Those readers who know me may not be surprised that I anticipated this trip in something of a negative mood! Quite apart from my personal issues, I sometimes wonder whether the myth of the Magna Carta being the start of world-wide universal human rights was just an excuse to placate the memories of a group of notables who were already doing quite well thank you.

At Runnymede, I was enchanted by the willow weavings on display. One, a giant male torso was almost Grecian in its magnificence and contrasted with a larger group of almost random figures which were attractive but much looser in style. It turns out that the torso had been done by a professional artist and the others by students under her tuition. They were all in a wild meadow and the overall impression to me was I suppose what is meant by mindfulness.

Two single-storey buildings by a green sward

Straddled across the meads are a set of symmetrical buildings by that magnificent architect Sir Edwin Lutyens. Every detail of his work was given so much thought so it would be beautiful, practical, and skilfully applied. And so much more. Just to look at the excellence of everything he does is another example of mindfulness.

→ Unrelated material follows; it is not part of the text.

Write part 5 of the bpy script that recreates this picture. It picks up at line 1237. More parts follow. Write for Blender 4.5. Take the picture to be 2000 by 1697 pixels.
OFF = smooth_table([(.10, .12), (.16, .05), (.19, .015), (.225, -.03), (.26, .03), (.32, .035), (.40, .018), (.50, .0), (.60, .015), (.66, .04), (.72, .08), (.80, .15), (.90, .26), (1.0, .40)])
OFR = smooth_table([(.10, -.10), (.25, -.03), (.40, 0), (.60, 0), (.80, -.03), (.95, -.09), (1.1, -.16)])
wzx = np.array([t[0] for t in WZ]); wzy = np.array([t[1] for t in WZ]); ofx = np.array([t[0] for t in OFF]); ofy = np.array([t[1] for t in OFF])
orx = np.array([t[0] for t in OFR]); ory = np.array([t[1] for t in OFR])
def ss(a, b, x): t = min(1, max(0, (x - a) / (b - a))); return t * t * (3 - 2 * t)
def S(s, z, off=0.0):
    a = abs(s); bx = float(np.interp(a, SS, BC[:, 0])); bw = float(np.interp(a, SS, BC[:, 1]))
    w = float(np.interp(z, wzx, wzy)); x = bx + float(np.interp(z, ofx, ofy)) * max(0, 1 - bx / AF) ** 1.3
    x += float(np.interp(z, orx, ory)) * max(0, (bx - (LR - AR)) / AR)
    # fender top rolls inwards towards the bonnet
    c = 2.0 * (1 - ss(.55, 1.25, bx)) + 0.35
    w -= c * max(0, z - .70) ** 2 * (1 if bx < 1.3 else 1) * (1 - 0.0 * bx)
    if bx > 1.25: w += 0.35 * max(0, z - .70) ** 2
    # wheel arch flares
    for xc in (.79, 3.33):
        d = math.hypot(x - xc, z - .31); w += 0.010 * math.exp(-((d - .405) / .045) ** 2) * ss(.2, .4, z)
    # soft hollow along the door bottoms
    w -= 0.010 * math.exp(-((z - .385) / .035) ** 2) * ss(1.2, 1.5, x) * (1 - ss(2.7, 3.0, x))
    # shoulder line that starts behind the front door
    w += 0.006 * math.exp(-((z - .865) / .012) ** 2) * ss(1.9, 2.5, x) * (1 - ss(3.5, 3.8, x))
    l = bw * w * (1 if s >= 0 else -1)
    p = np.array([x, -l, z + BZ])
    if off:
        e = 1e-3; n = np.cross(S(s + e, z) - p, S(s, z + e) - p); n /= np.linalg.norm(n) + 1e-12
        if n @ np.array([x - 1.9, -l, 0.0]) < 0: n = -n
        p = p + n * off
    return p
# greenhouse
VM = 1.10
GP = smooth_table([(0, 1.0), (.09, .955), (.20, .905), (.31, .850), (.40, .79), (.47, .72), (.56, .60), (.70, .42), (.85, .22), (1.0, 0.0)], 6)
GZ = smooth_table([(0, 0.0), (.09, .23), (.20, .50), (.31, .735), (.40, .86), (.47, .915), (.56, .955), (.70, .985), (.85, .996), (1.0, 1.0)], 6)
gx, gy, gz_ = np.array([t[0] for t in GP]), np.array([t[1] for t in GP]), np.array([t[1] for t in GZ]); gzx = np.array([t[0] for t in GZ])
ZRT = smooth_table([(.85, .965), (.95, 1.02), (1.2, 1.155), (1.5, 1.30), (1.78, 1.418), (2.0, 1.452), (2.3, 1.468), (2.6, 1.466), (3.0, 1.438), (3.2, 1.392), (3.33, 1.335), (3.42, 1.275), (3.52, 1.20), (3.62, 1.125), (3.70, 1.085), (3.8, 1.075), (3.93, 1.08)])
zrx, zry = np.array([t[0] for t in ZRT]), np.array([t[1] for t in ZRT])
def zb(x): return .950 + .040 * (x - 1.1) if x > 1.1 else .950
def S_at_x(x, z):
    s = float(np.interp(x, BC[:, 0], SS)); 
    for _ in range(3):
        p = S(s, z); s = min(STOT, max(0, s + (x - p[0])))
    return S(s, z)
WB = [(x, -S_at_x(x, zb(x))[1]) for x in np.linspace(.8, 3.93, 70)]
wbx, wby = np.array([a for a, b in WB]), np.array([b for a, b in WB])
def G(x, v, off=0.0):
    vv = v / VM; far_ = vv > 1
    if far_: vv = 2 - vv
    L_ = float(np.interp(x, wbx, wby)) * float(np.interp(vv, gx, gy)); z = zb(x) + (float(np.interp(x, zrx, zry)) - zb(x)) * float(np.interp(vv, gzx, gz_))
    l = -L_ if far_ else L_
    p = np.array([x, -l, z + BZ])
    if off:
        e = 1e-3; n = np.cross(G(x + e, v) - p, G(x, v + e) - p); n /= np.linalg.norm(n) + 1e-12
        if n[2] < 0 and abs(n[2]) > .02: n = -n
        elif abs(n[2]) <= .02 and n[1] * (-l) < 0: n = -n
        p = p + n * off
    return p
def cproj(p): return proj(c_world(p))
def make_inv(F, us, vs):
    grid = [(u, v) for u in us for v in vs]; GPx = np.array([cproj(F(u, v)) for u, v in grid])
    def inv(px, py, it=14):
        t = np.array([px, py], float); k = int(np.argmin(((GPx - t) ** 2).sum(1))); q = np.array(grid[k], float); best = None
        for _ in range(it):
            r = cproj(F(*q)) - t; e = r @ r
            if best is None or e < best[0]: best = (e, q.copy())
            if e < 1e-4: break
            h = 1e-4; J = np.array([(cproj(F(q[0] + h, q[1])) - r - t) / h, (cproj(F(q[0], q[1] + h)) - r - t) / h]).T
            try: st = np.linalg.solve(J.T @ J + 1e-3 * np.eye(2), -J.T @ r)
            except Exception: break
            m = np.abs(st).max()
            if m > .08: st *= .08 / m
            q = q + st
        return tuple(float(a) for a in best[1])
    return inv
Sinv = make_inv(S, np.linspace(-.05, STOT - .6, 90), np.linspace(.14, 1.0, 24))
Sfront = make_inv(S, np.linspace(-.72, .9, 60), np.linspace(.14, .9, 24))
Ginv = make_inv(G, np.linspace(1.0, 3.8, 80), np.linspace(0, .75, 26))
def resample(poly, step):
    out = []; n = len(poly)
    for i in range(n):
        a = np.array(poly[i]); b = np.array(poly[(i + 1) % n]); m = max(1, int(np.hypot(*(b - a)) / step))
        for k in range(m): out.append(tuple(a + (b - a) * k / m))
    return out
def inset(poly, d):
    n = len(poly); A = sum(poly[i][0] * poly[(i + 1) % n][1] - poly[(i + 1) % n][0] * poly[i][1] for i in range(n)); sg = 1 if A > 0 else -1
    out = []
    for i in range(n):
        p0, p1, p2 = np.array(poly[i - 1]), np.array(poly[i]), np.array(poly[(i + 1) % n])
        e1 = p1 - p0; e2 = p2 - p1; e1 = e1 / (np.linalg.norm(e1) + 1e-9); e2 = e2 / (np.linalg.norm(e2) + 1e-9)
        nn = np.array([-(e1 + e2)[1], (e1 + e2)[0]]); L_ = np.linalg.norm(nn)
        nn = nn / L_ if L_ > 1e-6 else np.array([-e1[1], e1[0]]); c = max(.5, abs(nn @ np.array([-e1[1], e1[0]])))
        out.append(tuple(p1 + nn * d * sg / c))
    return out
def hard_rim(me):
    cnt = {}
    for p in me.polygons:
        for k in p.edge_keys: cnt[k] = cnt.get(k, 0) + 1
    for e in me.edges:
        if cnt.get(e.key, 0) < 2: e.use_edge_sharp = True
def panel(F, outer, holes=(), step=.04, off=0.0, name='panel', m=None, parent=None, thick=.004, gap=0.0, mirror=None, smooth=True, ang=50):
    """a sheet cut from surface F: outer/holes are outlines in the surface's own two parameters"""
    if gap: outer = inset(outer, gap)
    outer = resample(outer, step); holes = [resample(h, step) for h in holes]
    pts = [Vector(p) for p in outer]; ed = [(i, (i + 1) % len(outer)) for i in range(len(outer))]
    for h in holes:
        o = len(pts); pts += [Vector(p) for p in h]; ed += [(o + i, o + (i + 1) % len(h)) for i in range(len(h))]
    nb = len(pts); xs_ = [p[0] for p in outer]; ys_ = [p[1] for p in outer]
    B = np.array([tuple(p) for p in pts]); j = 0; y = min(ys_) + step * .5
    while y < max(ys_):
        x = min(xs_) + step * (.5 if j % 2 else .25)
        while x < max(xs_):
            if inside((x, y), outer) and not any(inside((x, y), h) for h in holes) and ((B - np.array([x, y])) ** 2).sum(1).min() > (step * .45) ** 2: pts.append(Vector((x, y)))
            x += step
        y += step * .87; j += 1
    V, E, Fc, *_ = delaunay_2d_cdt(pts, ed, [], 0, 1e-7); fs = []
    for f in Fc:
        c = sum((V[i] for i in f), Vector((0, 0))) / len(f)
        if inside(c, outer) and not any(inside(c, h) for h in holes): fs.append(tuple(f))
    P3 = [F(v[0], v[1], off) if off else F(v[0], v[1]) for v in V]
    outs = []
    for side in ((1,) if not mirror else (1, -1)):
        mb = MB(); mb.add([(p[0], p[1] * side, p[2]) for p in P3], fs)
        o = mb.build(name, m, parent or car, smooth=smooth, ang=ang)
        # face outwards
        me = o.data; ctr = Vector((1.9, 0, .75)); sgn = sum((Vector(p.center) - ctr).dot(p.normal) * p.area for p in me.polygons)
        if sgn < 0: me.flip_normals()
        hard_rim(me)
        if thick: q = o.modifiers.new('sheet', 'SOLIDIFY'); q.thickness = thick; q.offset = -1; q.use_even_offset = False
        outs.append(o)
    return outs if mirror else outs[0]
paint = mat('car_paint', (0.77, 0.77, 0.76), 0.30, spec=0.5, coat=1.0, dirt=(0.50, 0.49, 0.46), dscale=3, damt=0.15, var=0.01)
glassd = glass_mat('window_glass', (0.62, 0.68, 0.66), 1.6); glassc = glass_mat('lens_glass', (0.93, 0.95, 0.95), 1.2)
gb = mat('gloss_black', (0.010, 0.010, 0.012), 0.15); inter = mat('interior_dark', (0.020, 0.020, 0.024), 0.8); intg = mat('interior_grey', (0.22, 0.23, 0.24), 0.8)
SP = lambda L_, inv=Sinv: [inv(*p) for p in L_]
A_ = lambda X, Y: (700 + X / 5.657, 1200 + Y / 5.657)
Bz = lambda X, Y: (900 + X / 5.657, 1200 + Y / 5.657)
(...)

As for the human rights issue! I challenged several of the NT volunteers with my superior knowledge of the great “con trick”! They had met people like me before! They gently reminded me of the great works produced by the Phoenicians who did introduce some genuine rights to Jewish people and many groups we might recognise as being minorities nowadays, of the slow but gradual development of Human Rights practice and the great works of brave people who were almost certainly thought of as troublemakers by the establishments of their time. I had better say no more here as I may be drummed out for being too political!

A large brick-built Georgian House

At Hatchlands, I went walking in the parklands where I was able to indulge my temporary need for solitude. I found a magnificent viewpoint soon to be joined by a gigantic bespoke picnic table On the way back, I discovered the walled garden recently reclaimed by the NT and was delighted to come across the most splendid display of sweet peas. The variety of colours and the strength of the perfume was almost overwhelming. The Trust were selling generous bunches of sweet peas at the reception desk. I would guess that at least half a dozen found their way back to Chelmsford, leaving the coach smelling sweetly. As Lathyrus odoratus was one of my Angela’s favourite flowers, I felt enormously satisfied the way the day had turned out!

I must pay tribute to Paul and Chris for organising the day and to Marc for his outstanding driving skills.